(Stated problem): Scan the material that follows. Copy every line containing the word "picture".

----- Exercise input -----

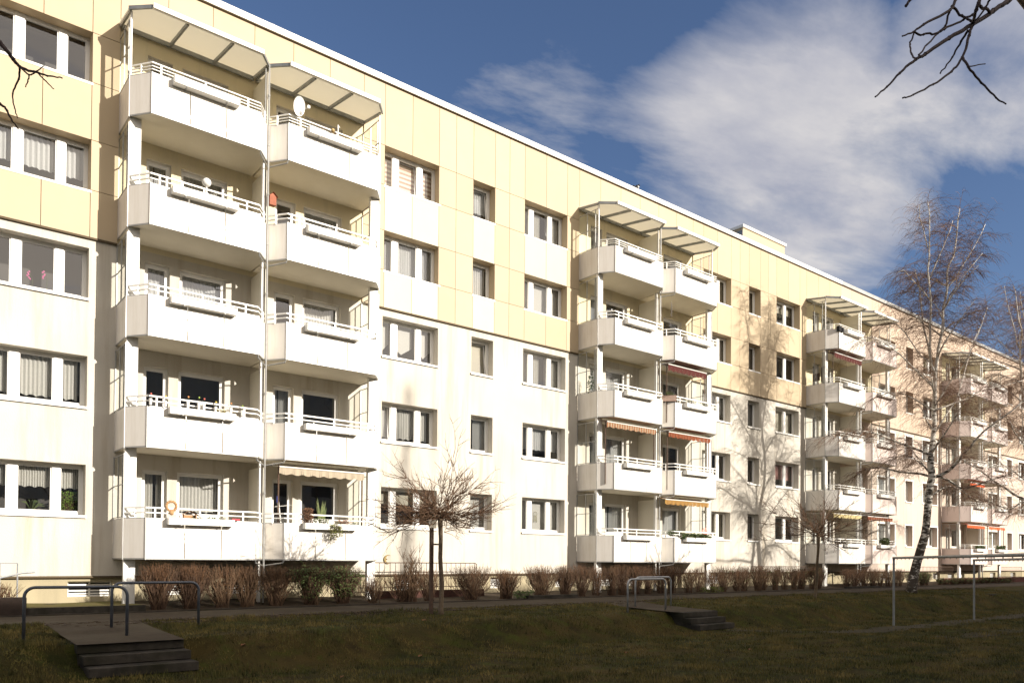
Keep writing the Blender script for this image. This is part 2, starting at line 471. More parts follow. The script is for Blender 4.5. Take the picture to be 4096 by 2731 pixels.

-----
----- Exercise input -----

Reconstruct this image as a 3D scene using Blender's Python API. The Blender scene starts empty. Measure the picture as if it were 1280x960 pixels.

-----
----- Exercise input -----

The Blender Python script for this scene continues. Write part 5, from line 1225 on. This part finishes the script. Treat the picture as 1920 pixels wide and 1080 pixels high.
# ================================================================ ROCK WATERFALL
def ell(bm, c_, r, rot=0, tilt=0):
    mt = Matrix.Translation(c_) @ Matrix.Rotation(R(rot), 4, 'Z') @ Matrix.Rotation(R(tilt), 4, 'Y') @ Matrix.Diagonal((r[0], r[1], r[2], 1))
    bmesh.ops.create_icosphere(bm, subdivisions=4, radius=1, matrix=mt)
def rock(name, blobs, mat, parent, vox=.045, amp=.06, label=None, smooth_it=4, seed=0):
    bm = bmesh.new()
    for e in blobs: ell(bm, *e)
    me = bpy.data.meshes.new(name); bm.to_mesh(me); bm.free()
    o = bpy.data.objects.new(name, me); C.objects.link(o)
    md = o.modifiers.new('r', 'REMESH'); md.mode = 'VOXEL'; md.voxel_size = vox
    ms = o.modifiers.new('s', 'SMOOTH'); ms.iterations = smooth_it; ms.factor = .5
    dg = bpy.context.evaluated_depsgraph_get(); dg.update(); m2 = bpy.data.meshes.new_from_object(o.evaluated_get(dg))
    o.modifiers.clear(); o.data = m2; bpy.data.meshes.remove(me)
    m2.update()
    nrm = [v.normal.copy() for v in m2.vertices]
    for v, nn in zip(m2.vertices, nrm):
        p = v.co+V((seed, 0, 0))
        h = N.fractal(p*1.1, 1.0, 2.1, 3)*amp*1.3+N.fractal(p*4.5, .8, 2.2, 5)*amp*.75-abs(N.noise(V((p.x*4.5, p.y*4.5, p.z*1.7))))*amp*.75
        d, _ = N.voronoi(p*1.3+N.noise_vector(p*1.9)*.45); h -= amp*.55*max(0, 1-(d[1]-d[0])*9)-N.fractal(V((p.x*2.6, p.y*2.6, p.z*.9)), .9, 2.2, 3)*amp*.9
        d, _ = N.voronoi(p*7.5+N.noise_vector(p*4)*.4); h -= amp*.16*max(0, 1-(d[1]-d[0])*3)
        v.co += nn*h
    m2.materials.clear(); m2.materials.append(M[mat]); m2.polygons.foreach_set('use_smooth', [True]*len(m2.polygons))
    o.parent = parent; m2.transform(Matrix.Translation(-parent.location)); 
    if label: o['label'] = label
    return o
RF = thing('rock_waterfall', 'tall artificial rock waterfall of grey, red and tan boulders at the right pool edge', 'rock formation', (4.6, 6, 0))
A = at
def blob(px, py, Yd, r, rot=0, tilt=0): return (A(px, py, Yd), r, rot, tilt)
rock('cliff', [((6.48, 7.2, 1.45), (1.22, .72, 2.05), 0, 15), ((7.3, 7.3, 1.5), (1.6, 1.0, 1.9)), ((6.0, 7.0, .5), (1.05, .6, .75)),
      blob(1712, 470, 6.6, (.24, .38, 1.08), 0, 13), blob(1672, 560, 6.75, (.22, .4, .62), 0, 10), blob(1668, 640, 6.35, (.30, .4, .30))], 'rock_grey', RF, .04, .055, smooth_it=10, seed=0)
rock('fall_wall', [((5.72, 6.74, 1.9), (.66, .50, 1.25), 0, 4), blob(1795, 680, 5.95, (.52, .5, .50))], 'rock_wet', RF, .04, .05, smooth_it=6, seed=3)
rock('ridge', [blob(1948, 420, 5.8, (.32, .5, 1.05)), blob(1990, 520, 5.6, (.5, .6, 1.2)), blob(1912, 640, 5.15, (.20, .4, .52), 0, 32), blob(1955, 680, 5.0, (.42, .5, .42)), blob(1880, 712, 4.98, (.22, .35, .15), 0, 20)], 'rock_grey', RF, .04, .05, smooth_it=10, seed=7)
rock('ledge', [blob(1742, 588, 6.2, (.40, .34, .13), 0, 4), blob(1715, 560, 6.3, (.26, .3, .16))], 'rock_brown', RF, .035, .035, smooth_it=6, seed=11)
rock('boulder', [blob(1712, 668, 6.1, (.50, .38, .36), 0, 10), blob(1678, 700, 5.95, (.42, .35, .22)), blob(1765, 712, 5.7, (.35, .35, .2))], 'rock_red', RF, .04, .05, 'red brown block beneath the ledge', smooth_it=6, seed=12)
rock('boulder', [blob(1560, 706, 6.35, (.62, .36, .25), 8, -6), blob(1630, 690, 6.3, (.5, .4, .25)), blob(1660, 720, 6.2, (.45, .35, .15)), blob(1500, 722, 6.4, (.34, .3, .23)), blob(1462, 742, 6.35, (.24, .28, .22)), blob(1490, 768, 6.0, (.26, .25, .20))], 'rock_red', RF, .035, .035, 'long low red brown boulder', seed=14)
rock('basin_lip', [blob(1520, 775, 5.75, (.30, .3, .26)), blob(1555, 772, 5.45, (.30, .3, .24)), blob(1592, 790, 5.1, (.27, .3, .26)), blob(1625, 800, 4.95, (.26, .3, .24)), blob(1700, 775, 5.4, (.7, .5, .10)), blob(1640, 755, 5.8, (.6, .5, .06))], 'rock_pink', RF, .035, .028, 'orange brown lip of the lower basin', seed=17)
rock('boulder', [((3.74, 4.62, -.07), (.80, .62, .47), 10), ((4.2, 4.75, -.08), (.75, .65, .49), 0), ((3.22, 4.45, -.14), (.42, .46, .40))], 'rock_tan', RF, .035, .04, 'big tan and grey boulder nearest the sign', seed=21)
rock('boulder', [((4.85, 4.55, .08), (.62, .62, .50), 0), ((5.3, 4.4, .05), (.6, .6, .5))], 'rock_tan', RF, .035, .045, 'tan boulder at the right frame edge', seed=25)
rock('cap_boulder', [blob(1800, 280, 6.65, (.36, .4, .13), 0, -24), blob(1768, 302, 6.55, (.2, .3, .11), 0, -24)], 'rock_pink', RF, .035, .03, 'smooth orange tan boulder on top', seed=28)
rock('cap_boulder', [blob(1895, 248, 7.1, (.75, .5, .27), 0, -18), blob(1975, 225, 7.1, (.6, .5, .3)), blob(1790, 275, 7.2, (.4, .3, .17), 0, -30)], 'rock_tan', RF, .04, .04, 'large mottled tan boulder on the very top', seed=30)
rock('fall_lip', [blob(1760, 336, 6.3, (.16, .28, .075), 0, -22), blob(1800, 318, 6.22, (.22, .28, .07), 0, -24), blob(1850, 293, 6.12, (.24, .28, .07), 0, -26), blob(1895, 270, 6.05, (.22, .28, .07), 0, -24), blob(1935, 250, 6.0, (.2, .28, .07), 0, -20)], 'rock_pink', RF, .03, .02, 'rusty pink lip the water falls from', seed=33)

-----

(Output):
Keep writing the Blender script for this image. This is part 2, starting at line 471. More parts follow. The script is for Blender 4.5. Take the picture to be 4096 by 2731 pixels.
Reconstruct this image as a 3D scene using Blender's Python API. The Blender scene starts empty. Measure the picture as if it were 1280x960 pixels.
The Blender Python script for this scene continues. Write part 5, from line 1225 on. This part finishes the script. Treat the picture as 1920 pixels wide and 1080 pixels high.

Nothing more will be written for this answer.